News, Theater

Exiting Globe Artistic Director Emma Rice to Start New Theater Company

Emma Rice: blog.shakespearesglobe.com

Emma Rice won’t leave her post as artistic director of Shakespeare’s Globe until 2018, but she has already lined up her next gig. Per The Stage, Rice has announced her plans to establish Wise Children, a new theater company located in the South West of England.

Wise Children will “work with venues through a series of residencies to create ‘innovative ensemble theater’ that will then be toured nationally and abroad,” the source details. Funding from Arts Council England will help finance the new company’s 2018–2022 lineup.

“Anyone starting up a new theater company in the current climate struggles against the odds to get started, and the Arts Council have given us a much-needed chance to begin our journey,” Rice said as she thanked the organization.

Rice also expressed her commitment to promoting inclusivity in the theater via Emma Rice’s School for Wise Children, a training and apprenticeship program. Rice will work closely with her students at the School, which will be designed “around intensive modules.”

The focus on increasing diversity within the theater world could not come at a better time. A recent study from U.S. labor union Actors’ Equity found that most acting and stage management jobs in theater are still going to white men. People of color, especially, are severely underrepresented as performers and stage managers. Rice’s plan to address this problem at Wise Children is not only encouraging, it is essential.

“I look forward to growing Wise Children to become the inclusive, passionate, and imaginative company I know it will be,” Rice announced. “We will nurture and support diverse new voices and talent, bringing them together with the most brilliant and creative established artists and practitioners in the industry.”

Rice began her tenure at the Globe in April 2016. News of her planned exit broke in October 2016. Reportedly, Rice decided to leave after she and the Globe’s board clashed over the presence of technology in her plays. Many Globe execs feel strongly that — in order to preserve the authenticity of the original Globe — artificial lights and other effects should be avoided as much as possible.

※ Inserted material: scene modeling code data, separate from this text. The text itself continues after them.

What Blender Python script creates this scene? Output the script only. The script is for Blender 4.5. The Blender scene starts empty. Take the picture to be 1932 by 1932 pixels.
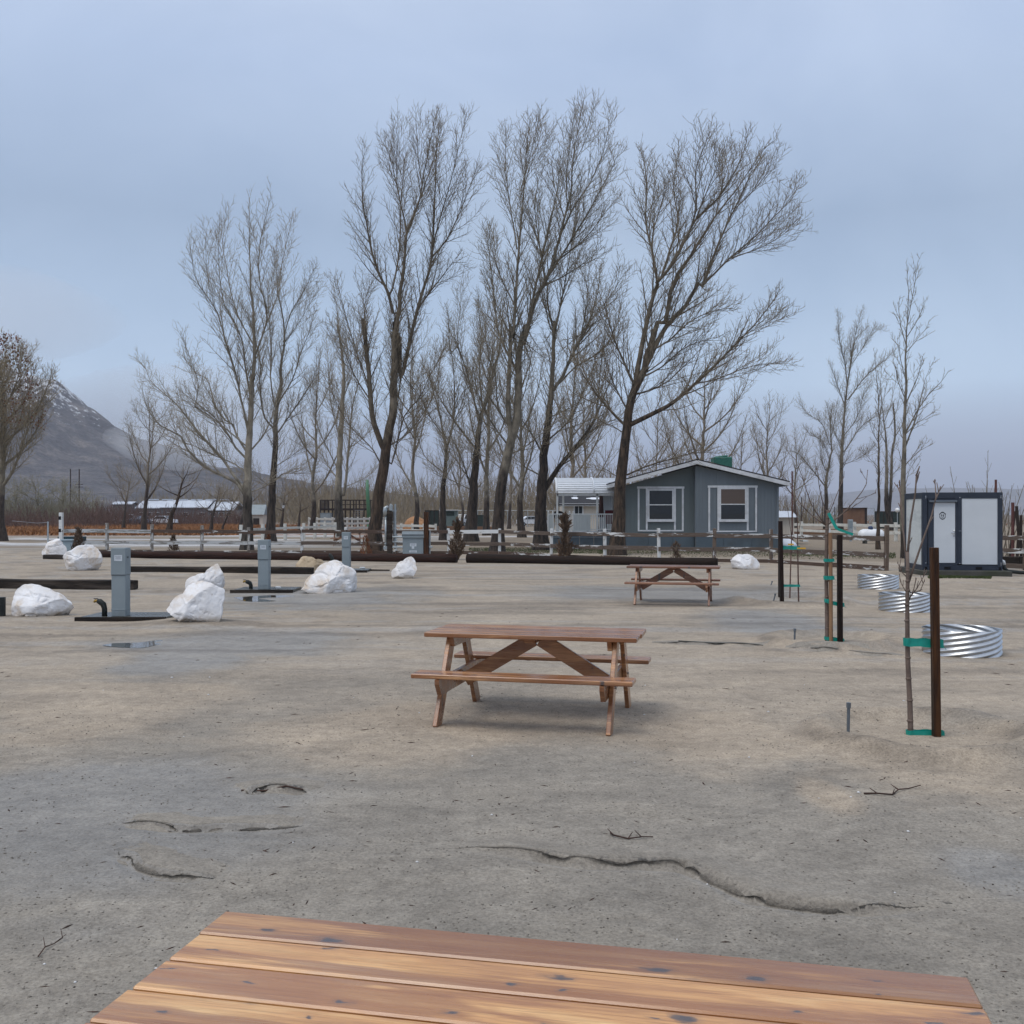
import bpy, math, random
import numpy as np
from mathutils import Vector, Matrix, Euler
R = math.radians
sc = bpy.context.scene
C = sc.collection
rng = random.Random(11)
nr = np.random.default_rng(5)

# ------------------------------------------------------------------ camera, sky, sun, exposure
CAM_H = 1.8
F, CX, HY = 1932.0, 966.0, 970.0
cam = bpy.data.cameras.new('camera')
cam.sensor_width = 36.0
cam.lens = 36.0
cam.shift_y = (HY - 966.0) / 1932.0
cam.clip_start = 0.05
cam.clip_end = 30000
camo = bpy.data.objects.new('camera', cam)
C.objects.link(camo)
camo.location = (0, 0, CAM_H)
camo.rotation_euler = (R(90), 0, 0)
sc.camera = camo

SUN_EL, SUN_AZ = 60.0, 232.0          # high, veiled, behind the left shoulder
w = bpy.data.worlds.new('World')
sc.world = w
w.use_nodes = True
wn = w.node_tree
wn.nodes.clear()
def N(nt, t, **kw):
    n = nt.nodes.new(t)
    for k, v in kw.items():
        setattr(n, k, v)
    return n
def ramp(nt, stops, interp='LINEAR'):
    n = nt.nodes.new('ShaderNodeValToRGB')
    cr = n.color_ramp
    cr.interpolation = interp
    while len(cr.elements) > 1:
        cr.elements.remove(cr.elements[-1])
    cr.elements[0].position = stops[0][0]
    cr.elements[0].color = (*stops[0][1], 1)
    for p, c in stops[1:]:
        e = cr.elements.new(p)
        e.color = (*c, 1)
    return n
def build_world():
    nt = wn
    L = nt.links.new
    out = N(nt, 'ShaderNodeOutputWorld')
    bg = N(nt, 'ShaderNodeBackground')
    bg.inputs['Strength'].default_value = 0.1
    sky = N(nt, 'ShaderNodeTexSky', sky_type='NISHITA', sun_disc=False)
    sky.sun_elevation = R(SUN_EL)
    sky.sun_rotation = R(SUN_AZ)
    tc = N(nt, 'ShaderNodeTexCoord')
    sx = N(nt, 'ShaderNodeSeparateXYZ')
    L(tc.outputs['Generated'], sx.inputs[0])
    # overcast deck: radiance by elevation (x10, the background strength is 0.1)
    rp = ramp(nt, [(0.0, (1.7, 1.95, 2.9)), (0.05, (2.6, 3.1, 4.5)), (0.12, (4.9, 6.4, 8.4)), (0.27, (3.5, 4.55, 6.2)),
                   (0.40, (4.5, 5.6, 7.6)), (0.7, (6.6, 7.3, 8.7)), (1.0, (7.8, 8.3, 9.3))])
    L(sx.outputs['Z'], rp.inputs[0])
    mp = N(nt, 'ShaderNodeMapping')
    mp.inputs['Scale'].default_value = (1.6, 1.6, 2.6)
    L(tc.outputs['Generated'], mp.inputs[0])
    nz = N(nt, 'ShaderNodeTexNoise')
    nz.inputs['Scale'].default_value = 2.1
    nz.inputs['Detail'].default_value = 5
    nz.inputs['Roughness'].default_value = 0.5
    nz.inputs['Distortion'].default_value = 0.4
    L(mp.outputs[0], nz.inputs['Vector'])
    r2 = ramp(nt, [(0.28, (0.86, 0.89, 0.92)), (0.5, (1.0, 1.0, 1.0)), (0.72, (1.15, 1.12, 1.08))])
    L(nz.outputs['Fac'], r2.inputs[0])
    mul = N(nt, 'ShaderNodeMix', data_type='RGBA', blend_type='MULTIPLY')
    mul.inputs['Factor'].default_value = 1.0
    L(rp.outputs[0], mul.inputs['A'])
    L(r2.outputs[0], mul.inputs['B'])
    mx = N(nt, 'ShaderNodeMix', data_type='RGBA')
    mx.inputs['Factor'].default_value = 0.93      # the cloud deck covers nearly all of the clear sky
    L(sky.outputs[0], mx.inputs['A'])
    L(mul.outputs['Result'], mx.inputs['B'])
    L(mx.outputs['Result'], bg.inputs['Color'])
    L(bg.outputs[0], out.inputs[0])
build_world()

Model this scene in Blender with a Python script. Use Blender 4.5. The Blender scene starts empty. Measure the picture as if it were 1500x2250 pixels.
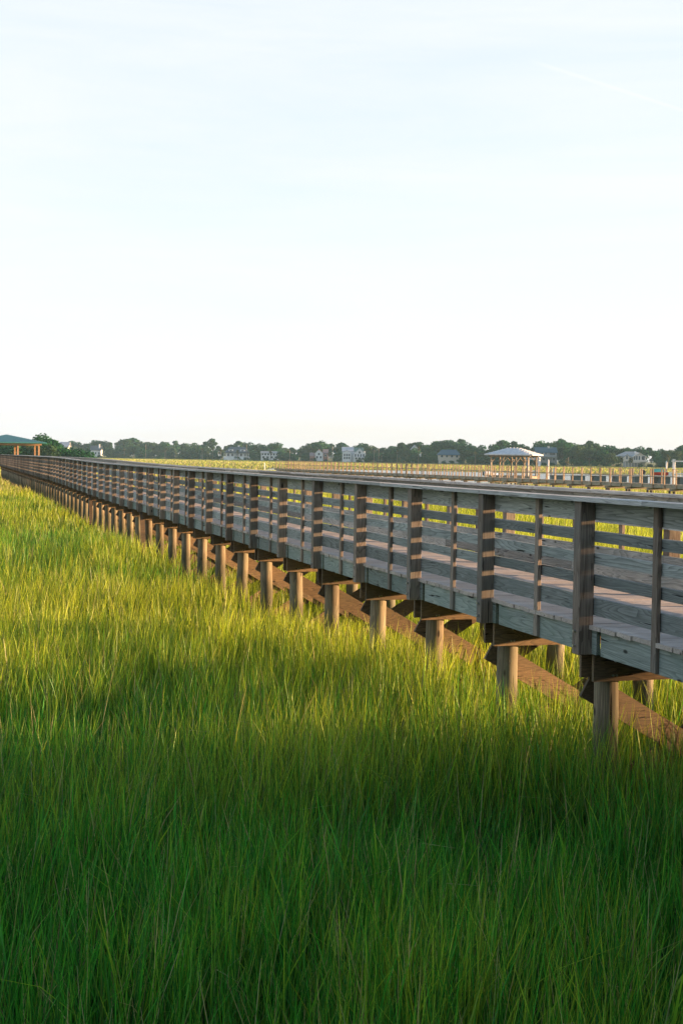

This April, Rice wrote an open letter that suggested her issues with the Board ran much deeper than artistic differences over technology. “I chose to leave because, as important and beloved as the Globe is to me, the Board did not love and respect me back,” she explained. “It did not understand what I saw, what I felt, and what I created with my actors, creative teams, and the audience.” She added, “Never think that my decision to step down in 2018 was simply about lights and sound. It was about personal trust and artistic freedom.”